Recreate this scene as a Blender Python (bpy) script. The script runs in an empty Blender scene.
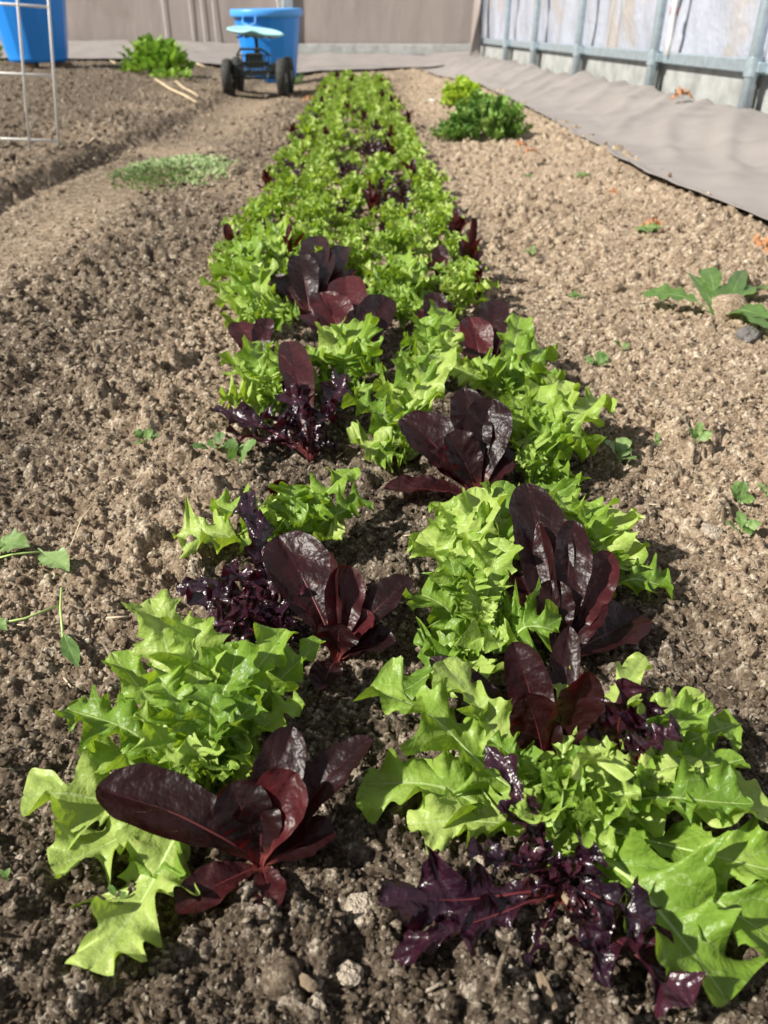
import bpy, math
import numpy as np
from mathutils import Vector
PI = math.pi
scn = bpy.context.scene
COL = scn.collection
# ------------------------------------------------------------------ camera model
F, HZN, CH = 769.0, 26.0, 0.45
TH = math.atan((512 - HZN) / F); CT, ST = math.cos(TH), math.sin(TH)
CAM = np.array([0, 0, CH])
def ray(px, py):
    a, b = (px - 384) / F, -(py - 512) / F
    return np.array([a, CT + b * ST, -ST + b * CT])
def P(px, py, z=0.0):          # place in the world seen at a pixel, at height z
    d = ray(px, py); return CAM + d * ((z - CH) / d[2])
def PY(px, py, Y):             # same, on the plane at distance Y
    d = ray(px, py); return CAM + d * (Y / d[1])
def depth(p): return (p[1]) * CT + (CH - p[2]) * ST

# ------------------------------------------------------------------ noise
def hsh(ix, iy, s):
    ix = ix.astype(np.int64); iy = iy.astype(np.int64)
    n = (ix * 374761393 + iy * 668265263 + s * 2147483647) & 0xffffffff
    n = ((n ^ (n >> 13)) * 1274126177) & 0xffffffff
    n = n ^ (n >> 16)
    n = (n * 2246822519) & 0xffffffff; n = n ^ (n >> 15)
    return (n & 0xffffff) / float(0x1000000)
def vn(x, y, s=0):
    x = np.asarray(x, float); y = np.asarray(y, float)
    ix, iy = np.floor(x), np.floor(y); fx, fy = x - ix, y - iy
    fx = fx * fx * (3 - 2 * fx); fy = fy * fy * (3 - 2 * fy)
    a, b = hsh(ix, iy, s), hsh(ix + 1, iy, s); c, d = hsh(ix, iy + 1, s), hsh(ix + 1, iy + 1, s)
    return (a + (b - a) * fx) * (1 - fy) + (c + (d - c) * fx) * fy
def fbm(x, y, s=0, o=4):
    t = 0; a = .5; n = 0
    for i in range(o):
        t = t + a * vn(x * 2 ** i, y * 2 ** i, s + i * 7); n += a; a *= .5
    return t / n
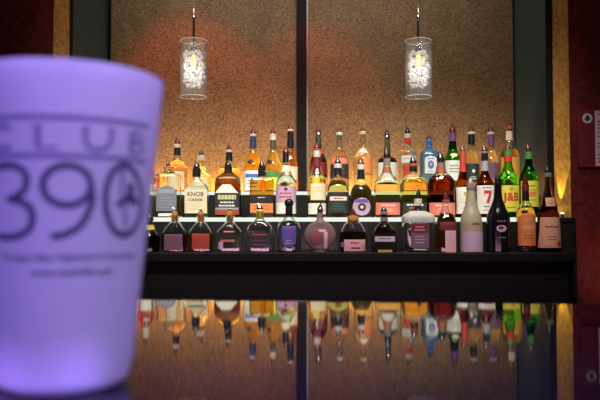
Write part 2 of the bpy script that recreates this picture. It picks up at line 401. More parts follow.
# # # # # # #
▶ WRITTEN TASK:
Omit every picture while copying the listing above exactly.

▶ ANSWER TO THE EXERCISE:
Recreate this scene as a Blender Python (bpy) script. The script runs in an empty Blender scene.
import bpy, math
import numpy as np
from mathutils import Vector
PI = math.pi
scn = bpy.context.scene
COL = scn.collection
# ------------------------------------------------------------------ camera model
F, HZN, CH = 769.0, 26.0, 0.45
TH = math.atan((512 - HZN) / F); CT, ST = math.cos(TH), math.sin(TH)
CAM = np.array([0, 0, CH])
def ray(px, py):
    a, b = (px - 384) / F, -(py - 512) / F
    return np.array([a, CT + b * ST, -ST + b * CT])
def P(px, py, z=0.0):          # place in the world seen at a pixel, at height z
    d = ray(px, py); return CAM + d * ((z - CH) / d[2])
def PY(px, py, Y):             # same, on the plane at distance Y
    d = ray(px, py); return CAM + d * (Y / d[1])
def depth(p): return (p[1]) * CT + (CH - p[2]) * ST

# ------------------------------------------------------------------ noise
def hsh(ix, iy, s):
    ix = ix.astype(np.int64); iy = iy.astype(np.int64)
    n = (ix * 374761393 + iy * 668265263 + s * 2147483647) & 0xffffffff
    n = ((n ^ (n >> 13)) * 1274126177) & 0xffffffff
    n = n ^ (n >> 16)
    n = (n * 2246822519) & 0xffffffff; n = n ^ (n >> 15)
    return (n & 0xffffff) / float(0x1000000)
def vn(x, y, s=0):
    x = np.asarray(x, float); y = np.asarray(y, float)
    ix, iy = np.floor(x), np.floor(y); fx, fy = x - ix, y - iy
    fx = fx * fx * (3 - 2 * fx); fy = fy * fy * (3 - 2 * fy)
    a, b = hsh(ix, iy, s), hsh(ix + 1, iy, s); c, d = hsh(ix, iy + 1, s), hsh(ix + 1, iy + 1, s)
    return (a + (b - a) * fx) * (1 - fy) + (c + (d - c) * fx) * fy
def fbm(x, y, s=0, o=4):
    t = 0; a = .5; n = 0
    for i in range(o):
        t = t + a * vn(x * 2 ** i, y * 2 ** i, s + i * 7); n += a; a *= .5
    return t / n
Write part 2 of the bpy script that recreates this picture. It picks up at line 401. More parts follow.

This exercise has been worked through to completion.